> _Entries_:
====================

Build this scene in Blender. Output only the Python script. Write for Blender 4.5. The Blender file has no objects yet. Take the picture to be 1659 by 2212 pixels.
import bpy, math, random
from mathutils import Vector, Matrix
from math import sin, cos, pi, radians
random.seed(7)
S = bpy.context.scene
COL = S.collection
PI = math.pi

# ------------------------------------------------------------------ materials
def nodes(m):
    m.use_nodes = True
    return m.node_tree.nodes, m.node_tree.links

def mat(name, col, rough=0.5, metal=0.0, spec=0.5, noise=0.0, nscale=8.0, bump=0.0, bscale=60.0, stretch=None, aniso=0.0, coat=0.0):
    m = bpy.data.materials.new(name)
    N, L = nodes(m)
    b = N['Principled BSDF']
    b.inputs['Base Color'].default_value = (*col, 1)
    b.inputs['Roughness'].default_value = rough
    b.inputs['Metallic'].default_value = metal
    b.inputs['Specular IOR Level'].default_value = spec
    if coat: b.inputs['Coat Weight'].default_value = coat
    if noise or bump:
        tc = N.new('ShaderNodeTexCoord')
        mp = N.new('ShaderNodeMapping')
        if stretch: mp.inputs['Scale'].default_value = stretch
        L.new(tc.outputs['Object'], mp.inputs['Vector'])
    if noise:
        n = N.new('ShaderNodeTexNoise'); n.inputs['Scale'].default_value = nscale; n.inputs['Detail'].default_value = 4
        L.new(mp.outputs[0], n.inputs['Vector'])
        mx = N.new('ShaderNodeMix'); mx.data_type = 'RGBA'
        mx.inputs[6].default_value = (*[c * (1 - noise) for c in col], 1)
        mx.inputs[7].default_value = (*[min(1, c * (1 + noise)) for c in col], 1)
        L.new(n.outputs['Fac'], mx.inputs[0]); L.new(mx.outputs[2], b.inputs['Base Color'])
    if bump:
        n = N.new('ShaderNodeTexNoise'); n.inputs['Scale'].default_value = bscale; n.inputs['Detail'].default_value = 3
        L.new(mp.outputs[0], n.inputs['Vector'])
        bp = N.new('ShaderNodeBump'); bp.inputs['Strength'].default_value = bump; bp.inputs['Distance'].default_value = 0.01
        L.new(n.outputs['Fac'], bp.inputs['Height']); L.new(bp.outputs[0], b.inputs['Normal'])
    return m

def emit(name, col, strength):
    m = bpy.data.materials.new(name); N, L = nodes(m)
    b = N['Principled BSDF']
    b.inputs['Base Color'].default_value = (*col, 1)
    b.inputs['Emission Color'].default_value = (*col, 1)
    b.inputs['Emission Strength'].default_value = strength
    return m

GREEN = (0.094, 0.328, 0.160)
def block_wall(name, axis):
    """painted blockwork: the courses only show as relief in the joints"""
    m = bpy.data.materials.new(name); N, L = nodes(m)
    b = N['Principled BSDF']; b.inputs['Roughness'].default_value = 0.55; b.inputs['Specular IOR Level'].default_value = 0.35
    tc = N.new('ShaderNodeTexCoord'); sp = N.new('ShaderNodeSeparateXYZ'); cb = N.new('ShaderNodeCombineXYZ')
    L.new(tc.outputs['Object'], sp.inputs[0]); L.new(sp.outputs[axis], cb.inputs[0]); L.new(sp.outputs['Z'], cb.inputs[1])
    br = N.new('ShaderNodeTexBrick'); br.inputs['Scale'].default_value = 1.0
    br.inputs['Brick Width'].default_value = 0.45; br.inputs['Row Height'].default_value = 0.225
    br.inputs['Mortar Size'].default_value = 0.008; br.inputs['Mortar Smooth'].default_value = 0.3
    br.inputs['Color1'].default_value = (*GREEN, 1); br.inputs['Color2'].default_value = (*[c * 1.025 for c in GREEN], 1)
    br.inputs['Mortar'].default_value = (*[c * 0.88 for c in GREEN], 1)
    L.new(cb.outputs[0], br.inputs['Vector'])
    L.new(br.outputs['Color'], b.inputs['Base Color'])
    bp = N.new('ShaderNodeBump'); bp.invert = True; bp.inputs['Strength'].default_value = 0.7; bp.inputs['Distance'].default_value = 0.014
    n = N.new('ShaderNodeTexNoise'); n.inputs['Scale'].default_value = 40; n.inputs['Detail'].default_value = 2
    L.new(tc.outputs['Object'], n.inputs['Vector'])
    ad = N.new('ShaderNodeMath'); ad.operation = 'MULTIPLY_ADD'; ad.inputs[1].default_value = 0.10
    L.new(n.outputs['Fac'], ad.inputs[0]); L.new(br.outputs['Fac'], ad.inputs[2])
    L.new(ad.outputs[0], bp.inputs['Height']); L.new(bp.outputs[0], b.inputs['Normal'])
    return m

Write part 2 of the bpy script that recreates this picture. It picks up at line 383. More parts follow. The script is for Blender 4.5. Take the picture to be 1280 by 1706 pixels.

====================

> _Given instruction_:
Return only the exact lines from the opening of the records through the line that contains "return m.node_tree.nodes, m.node_tree.links", both included.

> _Full output_:
Build this scene in Blender. Output only the Python script. Write for Blender 4.5. The Blender file has no objects yet. Take the picture to be 1659 by 2212 pixels.
import bpy, math, random
from mathutils import Vector, Matrix
from math import sin, cos, pi, radians
random.seed(7)
S = bpy.context.scene
COL = S.collection
PI = math.pi

# ------------------------------------------------------------------ materials
def nodes(m):
    m.use_nodes = True
    return m.node_tree.nodes, m.node_tree.links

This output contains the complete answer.